LES SCIENCES SOCIALES EN VOIE DE DISPARITION

LES SCIENCES SOCIALES EN VOIE DE DISPARITION

LES SCIENCES SOCIALES EN VOIE DE DISPARITION

 

Thierry Foucart

 

La motion de l’association française de sociologie votée en assemblée générale le 6 juillet 2023, donnée in extenso ci-dessous, m’a laissé pantois. J’ai cru lire un pamphlet de la France Insoumise ou du Comité vérité et justice pour Adama.

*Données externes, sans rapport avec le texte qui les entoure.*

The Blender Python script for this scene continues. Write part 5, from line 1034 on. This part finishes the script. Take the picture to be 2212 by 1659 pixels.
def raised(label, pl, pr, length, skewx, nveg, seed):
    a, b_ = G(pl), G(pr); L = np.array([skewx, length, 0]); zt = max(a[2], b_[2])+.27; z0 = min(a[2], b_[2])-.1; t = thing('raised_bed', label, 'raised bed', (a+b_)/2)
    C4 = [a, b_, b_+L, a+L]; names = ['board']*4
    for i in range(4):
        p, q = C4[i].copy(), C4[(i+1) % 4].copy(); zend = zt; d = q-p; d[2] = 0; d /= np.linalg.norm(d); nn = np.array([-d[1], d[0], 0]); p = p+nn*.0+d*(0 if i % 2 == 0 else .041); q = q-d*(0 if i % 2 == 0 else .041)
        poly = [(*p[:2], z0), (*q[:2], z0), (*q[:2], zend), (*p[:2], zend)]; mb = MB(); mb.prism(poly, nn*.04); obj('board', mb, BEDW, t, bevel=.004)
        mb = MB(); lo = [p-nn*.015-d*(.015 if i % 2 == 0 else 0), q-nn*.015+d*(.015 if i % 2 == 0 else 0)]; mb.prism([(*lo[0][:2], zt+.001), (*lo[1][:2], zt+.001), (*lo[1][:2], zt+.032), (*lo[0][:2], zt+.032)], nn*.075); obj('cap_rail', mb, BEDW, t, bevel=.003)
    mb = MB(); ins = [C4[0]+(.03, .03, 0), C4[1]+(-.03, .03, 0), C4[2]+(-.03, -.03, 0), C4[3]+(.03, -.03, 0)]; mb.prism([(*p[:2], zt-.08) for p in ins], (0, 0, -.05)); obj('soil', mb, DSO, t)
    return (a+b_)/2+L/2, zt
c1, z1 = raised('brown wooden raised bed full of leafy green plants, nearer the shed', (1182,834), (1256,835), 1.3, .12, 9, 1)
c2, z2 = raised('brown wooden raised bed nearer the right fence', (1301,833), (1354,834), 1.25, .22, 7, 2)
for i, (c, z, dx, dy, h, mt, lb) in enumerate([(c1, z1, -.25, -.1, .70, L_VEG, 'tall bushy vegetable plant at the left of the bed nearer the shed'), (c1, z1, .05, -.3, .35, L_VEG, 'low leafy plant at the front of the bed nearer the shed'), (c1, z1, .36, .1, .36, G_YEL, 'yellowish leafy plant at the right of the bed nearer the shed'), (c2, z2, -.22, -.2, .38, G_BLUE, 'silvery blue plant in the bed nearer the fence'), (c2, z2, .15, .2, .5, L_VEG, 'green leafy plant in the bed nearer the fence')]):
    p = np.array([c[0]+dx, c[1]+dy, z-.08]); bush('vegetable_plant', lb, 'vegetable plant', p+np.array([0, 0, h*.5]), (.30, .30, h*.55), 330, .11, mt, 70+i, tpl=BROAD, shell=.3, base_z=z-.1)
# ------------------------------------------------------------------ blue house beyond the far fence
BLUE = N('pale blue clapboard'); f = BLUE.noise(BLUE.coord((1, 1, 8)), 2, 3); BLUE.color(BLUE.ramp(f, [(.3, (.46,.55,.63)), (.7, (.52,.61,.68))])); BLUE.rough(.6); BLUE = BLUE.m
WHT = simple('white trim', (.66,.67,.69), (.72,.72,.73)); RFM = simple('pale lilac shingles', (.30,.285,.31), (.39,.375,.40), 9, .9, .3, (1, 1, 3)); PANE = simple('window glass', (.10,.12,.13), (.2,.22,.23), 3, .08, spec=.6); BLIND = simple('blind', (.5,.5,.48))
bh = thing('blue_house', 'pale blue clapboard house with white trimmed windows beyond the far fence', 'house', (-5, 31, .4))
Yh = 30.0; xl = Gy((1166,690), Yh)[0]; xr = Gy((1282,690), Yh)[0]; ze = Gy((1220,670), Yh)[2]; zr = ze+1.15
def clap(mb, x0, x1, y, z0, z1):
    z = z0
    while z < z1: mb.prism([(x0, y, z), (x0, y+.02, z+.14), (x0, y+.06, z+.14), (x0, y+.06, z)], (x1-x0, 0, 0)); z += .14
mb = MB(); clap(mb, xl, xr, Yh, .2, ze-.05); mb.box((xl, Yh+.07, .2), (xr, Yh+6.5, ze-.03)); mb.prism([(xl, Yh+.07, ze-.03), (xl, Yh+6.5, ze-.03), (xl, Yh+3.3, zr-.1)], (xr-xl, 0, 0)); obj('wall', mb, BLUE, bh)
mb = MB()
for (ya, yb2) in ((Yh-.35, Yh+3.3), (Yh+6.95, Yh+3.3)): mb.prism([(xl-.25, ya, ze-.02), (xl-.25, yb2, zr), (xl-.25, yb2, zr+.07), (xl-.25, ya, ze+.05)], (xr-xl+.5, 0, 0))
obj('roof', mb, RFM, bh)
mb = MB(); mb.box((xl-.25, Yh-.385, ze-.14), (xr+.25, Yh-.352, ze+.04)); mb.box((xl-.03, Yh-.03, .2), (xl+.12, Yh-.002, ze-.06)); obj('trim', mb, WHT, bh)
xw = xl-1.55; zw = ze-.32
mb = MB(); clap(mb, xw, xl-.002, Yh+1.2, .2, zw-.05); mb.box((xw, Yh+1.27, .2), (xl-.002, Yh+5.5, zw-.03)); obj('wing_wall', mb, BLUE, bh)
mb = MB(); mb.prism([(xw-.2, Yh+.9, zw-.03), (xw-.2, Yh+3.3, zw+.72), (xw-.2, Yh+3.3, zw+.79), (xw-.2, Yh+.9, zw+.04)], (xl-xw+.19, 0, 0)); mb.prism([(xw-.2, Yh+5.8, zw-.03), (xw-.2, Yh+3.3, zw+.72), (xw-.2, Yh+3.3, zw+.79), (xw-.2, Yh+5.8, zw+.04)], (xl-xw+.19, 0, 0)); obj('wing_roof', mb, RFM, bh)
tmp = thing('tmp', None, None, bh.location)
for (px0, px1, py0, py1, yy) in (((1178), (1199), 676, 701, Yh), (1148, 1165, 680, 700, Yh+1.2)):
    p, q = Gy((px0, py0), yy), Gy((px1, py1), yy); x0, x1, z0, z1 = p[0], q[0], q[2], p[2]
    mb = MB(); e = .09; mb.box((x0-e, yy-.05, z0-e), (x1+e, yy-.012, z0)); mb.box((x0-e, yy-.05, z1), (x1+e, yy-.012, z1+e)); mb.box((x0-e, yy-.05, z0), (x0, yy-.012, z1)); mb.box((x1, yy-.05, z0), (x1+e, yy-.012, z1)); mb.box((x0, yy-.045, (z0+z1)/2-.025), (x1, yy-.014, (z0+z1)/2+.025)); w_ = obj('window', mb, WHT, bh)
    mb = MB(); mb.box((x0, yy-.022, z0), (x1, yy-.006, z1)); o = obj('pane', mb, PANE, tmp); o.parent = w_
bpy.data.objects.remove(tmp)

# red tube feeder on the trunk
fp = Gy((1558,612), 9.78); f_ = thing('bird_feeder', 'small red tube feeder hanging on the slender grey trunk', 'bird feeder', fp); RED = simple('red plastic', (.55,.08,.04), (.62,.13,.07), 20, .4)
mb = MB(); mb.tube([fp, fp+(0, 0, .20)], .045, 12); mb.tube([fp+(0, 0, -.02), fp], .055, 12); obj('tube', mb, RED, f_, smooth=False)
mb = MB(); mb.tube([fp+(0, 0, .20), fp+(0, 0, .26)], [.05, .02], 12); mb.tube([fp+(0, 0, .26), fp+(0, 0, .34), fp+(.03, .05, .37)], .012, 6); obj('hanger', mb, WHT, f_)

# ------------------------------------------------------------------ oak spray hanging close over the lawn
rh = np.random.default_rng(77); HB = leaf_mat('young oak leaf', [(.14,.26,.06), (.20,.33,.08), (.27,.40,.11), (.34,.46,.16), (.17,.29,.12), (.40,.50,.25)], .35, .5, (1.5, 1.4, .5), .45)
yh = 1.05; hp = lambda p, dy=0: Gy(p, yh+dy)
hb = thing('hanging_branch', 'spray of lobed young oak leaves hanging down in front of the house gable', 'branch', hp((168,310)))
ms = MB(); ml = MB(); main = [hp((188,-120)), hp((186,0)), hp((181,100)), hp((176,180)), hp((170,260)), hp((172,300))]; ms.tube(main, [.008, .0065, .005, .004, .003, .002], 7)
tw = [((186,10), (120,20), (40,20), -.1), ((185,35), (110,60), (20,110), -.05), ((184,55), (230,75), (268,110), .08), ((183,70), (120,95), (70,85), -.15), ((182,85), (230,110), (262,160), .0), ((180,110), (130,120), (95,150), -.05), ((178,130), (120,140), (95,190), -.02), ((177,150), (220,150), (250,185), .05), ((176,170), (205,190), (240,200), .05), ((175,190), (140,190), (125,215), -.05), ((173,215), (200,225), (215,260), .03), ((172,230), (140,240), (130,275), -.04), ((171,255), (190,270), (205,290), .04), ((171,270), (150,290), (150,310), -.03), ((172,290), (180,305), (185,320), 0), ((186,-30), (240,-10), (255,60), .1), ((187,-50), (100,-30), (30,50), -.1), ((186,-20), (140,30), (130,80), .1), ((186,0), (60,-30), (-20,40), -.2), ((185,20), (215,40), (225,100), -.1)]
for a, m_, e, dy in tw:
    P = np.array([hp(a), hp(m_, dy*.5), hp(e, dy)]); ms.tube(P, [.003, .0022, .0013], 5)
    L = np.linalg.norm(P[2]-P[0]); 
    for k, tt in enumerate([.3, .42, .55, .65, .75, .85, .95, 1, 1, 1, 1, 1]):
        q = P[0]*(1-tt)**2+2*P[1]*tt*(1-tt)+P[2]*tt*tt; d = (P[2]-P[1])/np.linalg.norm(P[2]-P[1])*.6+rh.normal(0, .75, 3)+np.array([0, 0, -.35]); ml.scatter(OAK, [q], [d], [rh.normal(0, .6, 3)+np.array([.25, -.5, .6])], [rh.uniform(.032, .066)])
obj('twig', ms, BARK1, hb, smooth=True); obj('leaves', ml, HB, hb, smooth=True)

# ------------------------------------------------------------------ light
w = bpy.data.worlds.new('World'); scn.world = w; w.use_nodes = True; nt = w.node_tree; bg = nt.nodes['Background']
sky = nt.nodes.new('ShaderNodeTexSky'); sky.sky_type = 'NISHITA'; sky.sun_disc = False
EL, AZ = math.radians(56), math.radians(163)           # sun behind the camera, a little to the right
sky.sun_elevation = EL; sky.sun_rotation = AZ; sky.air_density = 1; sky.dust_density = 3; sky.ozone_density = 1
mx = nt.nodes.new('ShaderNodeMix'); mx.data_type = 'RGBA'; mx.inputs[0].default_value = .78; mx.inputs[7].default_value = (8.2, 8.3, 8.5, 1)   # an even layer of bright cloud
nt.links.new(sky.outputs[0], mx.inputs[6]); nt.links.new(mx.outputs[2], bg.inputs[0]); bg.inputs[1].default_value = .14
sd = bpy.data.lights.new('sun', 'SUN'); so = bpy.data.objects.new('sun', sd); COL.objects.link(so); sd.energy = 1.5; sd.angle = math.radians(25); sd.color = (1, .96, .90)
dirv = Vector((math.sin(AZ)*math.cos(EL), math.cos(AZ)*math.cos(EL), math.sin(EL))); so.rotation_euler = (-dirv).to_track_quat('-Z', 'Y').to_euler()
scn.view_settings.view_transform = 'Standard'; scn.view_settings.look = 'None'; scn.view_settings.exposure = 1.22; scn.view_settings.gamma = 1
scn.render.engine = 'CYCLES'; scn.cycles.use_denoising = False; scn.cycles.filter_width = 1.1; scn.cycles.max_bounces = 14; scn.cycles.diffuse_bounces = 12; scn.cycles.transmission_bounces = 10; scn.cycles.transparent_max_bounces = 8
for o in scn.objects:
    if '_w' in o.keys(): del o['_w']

Ce genre de discours montre la médiocrité intellectuelle d’un certain nombre de sociologues qui confondent leurs opinions politiques avec l’analyse sociologique, revendiquent le monopole de la vérité et n’hésitent pas à s’impliquer en tant que scientifiques dans les débats. Ils oublient complètement toutes les règles qui donnent une forme de scientificité aux discours des sciences de l’homme et de la société, exprimées par Max Weber et Émile Durkheim au début du xxe siècle, complétées et approfondies par Raymond Aron qui fustigeait « l’attitude des intellectuels, impitoyables aux défaillances des démocraties, indulgents aux plus grands crimes pourvu qu’ils soient commis au nom des bonnes doctrines », Raymond Boudon et bien d’autres sociologues contemporains. C’est un renouvellement du discours marxiste des années 1970 qui prétendait à la même scientificité que celle des sciences exactes et occultait complètement la réalité soviétique pourtant dévoilée par Khrouchtchev en 1956.

Pour cette association, il n’y a pas de débat : « les discriminations, la précarité, les violences de la part de l’État, et les restrictions de circulation par les contrôles policiers » sont les causes de la violence dans les banlieues. Il semble qu’à leurs yeux, la distribution de drogues à la sortie des établissements scolaires (parfois même à l’intérieur) et au pied des immeubles, les assassinats de trafiquants, les vols et les viols, etc. que supportent les habitants de ces quartiers au quotidien soient négligeables devant des discriminations prétendues et des restrictions de circulation qui n’ont pour but que de combattre les auteurs de ces violences.

Comment des sociologues conscients de leurs responsabilités et interrogeant « le rôle des sciences sociales » peuvent-ils tenir ce discours lui-même factieux et s’étonner des réactions qu’il provoque ?

La transformation de la sociologie en idéologie est en cours. L’aveuglement serait-il plus puissant que l’esprit critique chez les intellectuels dont le rôle est au contraire “d’éclairer le peuple” ?

 

 

Motion de l’AG de l’Association française de sociologie du 6 juillet 2023
sur les révoltes en cours dans les quartiers populaires

 

Le meurtre par la police la semaine dernière de Nahel, un jeune de 17 ans, livreur, racisé, habitant de Nanterre, a suscité un vif émoi dans la population. Cet assassinat a provoqué une colère légitime de la part de celles et ceux qui vivent au quotidien l’expérience croisée de différentes discriminations, la précarité, les violences de la part de l’État, et les restrictions de circulation par les contrôles policiers. Il a aussi donné lieu à une contre-mobilisation réactionnaire : une collecte en ligne a ainsi réuni plus d’un million d’euros pour soutenir le policier qui a tué Nahel ; l’extrême droite en a profité pour organiser des manifestations racistes dans plusieurs villes ; deux syndicats de police sont même allés jusqu’à développer un discours ouvertement factieux.

Ces événements nous amènent forcément à interroger le rôle des sciences sociales, alors que nous sommes réuni·e·s [sic] lors du 10ème congrès de l’Association Française de Sociologie, dont le thème, « intersections, circulations », résonne tout particulièrement avec cette actualité.

Les sciences sociales, et en particulier la sociologie, ont pour vocation d’analyser le monde et de proposer des explications, mais aussi de déconstruire les discours et les pratiques qui naturalisent et justifient les différentes dominations sociales imbriquées (racisme, sexisme et exploitation notamment).

Parce qu’elles jouent ce rôle, les sciences sociales sont particulièrement importantes, et c’est pourquoi il est d’autant plus préoccupant qu’elles soient aujourd’hui attaquées, dans un contexte de montée depuis plusieurs années de la répression et de l’autoritarisme, de la militarisation du maintien de l’ordre (notamment lors des révoltes de 2005 ou plus récemment lors du mouvement des Gilets jaunes, pour ne citer que ces deux exemples).

C’est pourquoi le congrès de l’AFS rassemblé en AG le jeudi 6 juillet 2023 apporte son soutien aux revendications légitimes qui émanent des quartiers populaires : vérité, justice et égalité. L'AFS dénonce les violences policières systémiques, s’indigne contre la « justice » expéditive et la répression judiciaire lourde à laquelle nous assistons depuis plusieurs jours, et s’inquiète de la montée de l’extrême-droite.